Major das Forças Especiais, Rafael Martins é acusado de negociar com Mauro Cid, ex-ajudante de ordens de Jair Bolsonaro, o financiamento de R$ 100 mil para levar manifestantes a Brasília, como parte de um plano golpista. Em mensagens de novembro de 2022, ele discutiu custos de logística com Cid, incluindo hospedagem e alimentação para grupos procedentes do Rio de Janeiro. Rafael foi preso pela Polícia Federal em fevereiro de 2024 durante investigações sobre sua participação na organização de movimentos antidemocráticos. Ele havia sido solto e usava tornozeleira eletrônica.

Hélio Ferreira Lima

Ex-comandante da 3ª Companhia de Forças Especiais em Manaus, Hélio Ferreira Lima foi destituído de sua posição em fevereiro de 2024, durante investigações sobre planos antidemocráticos relacionados ao ex-presidente Jair Bolsonaro (PL). Quando convocado a depor à Polícia Federal sobre sua suposta ligação com o golpe de Estado, optou por permanecer em silêncio. Com formação em Operações Especiais, é membro do grupo de elite do Exército conhecido como “kids pretos”, especializado em missões sigilosas de alto risco.
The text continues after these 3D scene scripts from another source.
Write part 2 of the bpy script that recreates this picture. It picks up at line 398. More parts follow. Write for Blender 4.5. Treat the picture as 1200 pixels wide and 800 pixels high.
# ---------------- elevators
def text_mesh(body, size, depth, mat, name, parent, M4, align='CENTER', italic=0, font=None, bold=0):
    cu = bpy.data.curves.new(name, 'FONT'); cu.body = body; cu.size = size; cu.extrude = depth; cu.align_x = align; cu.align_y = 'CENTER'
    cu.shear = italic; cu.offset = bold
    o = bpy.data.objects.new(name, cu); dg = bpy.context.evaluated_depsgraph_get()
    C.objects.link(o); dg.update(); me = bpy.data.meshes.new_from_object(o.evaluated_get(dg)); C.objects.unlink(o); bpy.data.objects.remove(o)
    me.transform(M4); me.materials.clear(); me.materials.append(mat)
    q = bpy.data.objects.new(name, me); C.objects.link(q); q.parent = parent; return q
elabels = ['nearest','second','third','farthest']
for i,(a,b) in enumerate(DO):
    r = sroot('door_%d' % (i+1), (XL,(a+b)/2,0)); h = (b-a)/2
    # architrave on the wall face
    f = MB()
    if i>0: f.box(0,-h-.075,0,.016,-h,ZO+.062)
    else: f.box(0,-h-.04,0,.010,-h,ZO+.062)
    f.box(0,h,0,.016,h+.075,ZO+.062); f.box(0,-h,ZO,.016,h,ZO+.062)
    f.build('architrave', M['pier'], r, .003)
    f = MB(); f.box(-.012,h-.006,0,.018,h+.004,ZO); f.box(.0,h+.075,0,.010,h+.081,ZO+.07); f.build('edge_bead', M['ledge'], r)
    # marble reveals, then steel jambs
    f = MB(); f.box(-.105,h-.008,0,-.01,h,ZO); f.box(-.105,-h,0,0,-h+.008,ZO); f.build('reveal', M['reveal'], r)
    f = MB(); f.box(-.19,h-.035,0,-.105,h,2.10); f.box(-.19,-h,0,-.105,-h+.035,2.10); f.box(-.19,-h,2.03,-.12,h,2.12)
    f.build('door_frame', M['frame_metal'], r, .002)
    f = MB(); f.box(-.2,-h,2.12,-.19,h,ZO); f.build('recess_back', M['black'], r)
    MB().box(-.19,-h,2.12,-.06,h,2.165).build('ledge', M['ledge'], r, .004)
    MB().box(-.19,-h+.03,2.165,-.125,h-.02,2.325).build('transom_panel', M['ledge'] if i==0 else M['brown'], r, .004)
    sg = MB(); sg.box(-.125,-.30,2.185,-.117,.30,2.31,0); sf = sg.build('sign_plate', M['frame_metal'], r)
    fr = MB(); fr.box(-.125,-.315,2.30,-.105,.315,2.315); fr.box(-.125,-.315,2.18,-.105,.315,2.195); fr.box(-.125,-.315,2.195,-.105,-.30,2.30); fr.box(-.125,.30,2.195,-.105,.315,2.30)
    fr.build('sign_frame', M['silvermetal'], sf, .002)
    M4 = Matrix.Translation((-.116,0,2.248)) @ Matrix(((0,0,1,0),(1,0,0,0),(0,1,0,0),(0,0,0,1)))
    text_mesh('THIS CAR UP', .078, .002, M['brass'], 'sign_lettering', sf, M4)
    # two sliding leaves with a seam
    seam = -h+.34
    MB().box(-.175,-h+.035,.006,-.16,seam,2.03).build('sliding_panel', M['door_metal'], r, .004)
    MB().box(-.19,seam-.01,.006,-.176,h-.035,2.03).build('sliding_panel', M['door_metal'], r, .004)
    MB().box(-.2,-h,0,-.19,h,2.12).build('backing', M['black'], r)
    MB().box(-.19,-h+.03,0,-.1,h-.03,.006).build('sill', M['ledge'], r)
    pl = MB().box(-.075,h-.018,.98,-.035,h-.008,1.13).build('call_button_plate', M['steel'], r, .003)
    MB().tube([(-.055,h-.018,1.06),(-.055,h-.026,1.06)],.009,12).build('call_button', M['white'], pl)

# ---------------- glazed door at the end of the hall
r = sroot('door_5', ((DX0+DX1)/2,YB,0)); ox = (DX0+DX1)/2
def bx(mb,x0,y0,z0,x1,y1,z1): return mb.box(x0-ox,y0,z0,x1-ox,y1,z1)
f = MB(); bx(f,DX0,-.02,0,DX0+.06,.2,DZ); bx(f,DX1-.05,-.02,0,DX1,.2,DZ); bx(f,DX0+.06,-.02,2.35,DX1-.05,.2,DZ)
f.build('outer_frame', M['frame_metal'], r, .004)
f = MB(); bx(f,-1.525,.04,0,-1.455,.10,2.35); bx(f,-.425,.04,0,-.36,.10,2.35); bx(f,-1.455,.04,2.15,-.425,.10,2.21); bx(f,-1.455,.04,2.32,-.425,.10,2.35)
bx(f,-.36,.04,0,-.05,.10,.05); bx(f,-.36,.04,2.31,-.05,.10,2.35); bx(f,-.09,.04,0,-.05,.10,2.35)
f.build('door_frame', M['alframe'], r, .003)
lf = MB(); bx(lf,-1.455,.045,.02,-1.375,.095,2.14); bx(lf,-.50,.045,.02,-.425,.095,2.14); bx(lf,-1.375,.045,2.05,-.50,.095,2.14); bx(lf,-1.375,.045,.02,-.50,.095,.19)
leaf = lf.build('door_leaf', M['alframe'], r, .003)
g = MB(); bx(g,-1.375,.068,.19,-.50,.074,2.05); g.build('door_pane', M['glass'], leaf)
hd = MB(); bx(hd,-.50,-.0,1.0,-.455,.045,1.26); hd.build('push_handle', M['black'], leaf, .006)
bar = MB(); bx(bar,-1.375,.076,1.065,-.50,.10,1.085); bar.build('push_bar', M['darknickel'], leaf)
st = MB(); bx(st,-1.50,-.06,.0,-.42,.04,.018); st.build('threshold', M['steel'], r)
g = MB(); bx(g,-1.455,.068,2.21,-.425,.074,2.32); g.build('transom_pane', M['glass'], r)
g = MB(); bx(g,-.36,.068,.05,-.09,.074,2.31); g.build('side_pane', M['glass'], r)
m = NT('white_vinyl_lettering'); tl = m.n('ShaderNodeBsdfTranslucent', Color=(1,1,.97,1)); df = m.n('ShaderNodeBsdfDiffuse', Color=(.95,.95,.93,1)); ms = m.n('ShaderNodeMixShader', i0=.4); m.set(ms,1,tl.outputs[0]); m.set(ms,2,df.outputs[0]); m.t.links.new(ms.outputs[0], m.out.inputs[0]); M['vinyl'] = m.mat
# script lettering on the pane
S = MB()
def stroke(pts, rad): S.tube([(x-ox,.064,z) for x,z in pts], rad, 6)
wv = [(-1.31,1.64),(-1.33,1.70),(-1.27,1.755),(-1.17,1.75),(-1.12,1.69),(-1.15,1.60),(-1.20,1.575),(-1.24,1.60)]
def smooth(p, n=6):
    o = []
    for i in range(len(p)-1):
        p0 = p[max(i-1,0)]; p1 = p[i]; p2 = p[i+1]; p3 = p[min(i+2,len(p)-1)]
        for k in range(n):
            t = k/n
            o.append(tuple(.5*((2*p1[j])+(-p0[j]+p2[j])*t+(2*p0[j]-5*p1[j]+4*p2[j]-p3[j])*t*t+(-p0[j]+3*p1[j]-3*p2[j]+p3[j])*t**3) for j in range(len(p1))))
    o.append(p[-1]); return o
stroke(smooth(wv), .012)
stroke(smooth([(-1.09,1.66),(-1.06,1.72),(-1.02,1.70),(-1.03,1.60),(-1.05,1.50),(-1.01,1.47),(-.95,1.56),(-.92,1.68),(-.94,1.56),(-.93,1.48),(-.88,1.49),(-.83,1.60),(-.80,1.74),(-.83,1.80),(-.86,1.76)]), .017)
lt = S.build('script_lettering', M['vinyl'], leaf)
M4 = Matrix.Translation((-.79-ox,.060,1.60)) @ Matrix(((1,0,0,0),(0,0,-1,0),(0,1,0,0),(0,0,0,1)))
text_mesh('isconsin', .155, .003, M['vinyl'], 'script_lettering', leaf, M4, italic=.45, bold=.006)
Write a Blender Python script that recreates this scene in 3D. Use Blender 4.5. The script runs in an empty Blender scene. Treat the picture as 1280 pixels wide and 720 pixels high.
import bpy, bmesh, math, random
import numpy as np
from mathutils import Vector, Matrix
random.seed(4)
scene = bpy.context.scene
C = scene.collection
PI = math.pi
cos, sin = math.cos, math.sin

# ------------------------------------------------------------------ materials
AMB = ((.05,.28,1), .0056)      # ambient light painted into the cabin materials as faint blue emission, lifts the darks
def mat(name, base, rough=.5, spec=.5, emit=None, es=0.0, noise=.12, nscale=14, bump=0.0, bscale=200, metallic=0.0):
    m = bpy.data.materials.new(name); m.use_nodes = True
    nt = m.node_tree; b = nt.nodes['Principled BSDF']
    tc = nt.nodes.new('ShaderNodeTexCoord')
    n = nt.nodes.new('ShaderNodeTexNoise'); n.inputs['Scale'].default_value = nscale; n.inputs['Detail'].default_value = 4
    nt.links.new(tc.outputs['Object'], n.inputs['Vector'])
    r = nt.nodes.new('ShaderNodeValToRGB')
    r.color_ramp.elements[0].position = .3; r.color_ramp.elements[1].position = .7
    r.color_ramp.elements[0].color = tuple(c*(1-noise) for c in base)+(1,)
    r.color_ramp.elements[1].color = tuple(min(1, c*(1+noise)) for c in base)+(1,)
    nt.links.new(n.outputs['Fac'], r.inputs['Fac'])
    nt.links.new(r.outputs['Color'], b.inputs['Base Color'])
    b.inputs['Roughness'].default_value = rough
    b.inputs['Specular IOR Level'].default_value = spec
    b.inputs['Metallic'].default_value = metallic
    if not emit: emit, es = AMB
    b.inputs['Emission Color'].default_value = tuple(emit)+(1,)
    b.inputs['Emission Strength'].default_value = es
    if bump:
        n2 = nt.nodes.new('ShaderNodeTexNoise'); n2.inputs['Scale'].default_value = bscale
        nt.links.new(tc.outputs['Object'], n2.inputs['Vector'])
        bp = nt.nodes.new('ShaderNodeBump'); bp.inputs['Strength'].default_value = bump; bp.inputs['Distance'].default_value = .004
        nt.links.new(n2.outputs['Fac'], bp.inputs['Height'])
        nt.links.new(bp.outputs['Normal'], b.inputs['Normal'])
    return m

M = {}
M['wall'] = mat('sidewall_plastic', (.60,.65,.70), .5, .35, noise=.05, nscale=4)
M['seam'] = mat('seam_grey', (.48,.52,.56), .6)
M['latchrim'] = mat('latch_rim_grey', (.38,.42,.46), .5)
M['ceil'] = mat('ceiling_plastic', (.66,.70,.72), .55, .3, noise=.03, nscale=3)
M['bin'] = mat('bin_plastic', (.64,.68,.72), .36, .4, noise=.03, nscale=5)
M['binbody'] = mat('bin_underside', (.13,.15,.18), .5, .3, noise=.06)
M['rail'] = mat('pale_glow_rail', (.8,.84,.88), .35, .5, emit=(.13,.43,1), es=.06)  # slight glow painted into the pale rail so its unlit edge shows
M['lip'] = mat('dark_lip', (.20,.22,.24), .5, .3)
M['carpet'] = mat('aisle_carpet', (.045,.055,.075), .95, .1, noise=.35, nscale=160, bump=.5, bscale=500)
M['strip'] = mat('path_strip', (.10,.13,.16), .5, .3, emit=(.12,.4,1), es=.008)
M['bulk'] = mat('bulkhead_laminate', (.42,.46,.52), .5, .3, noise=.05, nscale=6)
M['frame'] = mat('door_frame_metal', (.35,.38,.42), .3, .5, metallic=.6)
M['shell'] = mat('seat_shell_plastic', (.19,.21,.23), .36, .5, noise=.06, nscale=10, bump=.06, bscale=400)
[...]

Rodrigo Bezerra de Azevedo

Considerado um militar altamente qualificado, Rodrigo Bezerra de Azevedo é doutorando em ciências militares pela Escola de Comando e Estado-Maior do Exército (Eceme) e possui especializações em operações de guerra não convencional. Formado pela Academia Militar das Agulhas Negras (Aman) em 2003, já serviu como instrutor no Western Hemisphere Institute for Security Cooperation, nos EUA, e participou de missões no exterior, como na Costa do Marfim. Além disso, esteve à frente da Companhia de Comando do Comando Militar da Amazônia e tem expertise acadêmica em terrorismo e relações internacionais. Também integra o grupo “kids pretos”, treinado para operações estratégicas

Mario Fernandes

General reformado, foi assessor do deputado Eduardo Pazuello (PL-RJ) e ministro interino da Secretaria-Geralda Presidência da República no governo Bolsonaro.

Wladimir Matos Soares

Policial federal, Wladimir Matos Soares foi preso pela Operação Contragolpe sob a acusação de integrar um plano para dar um golpe de Estado no Brasil.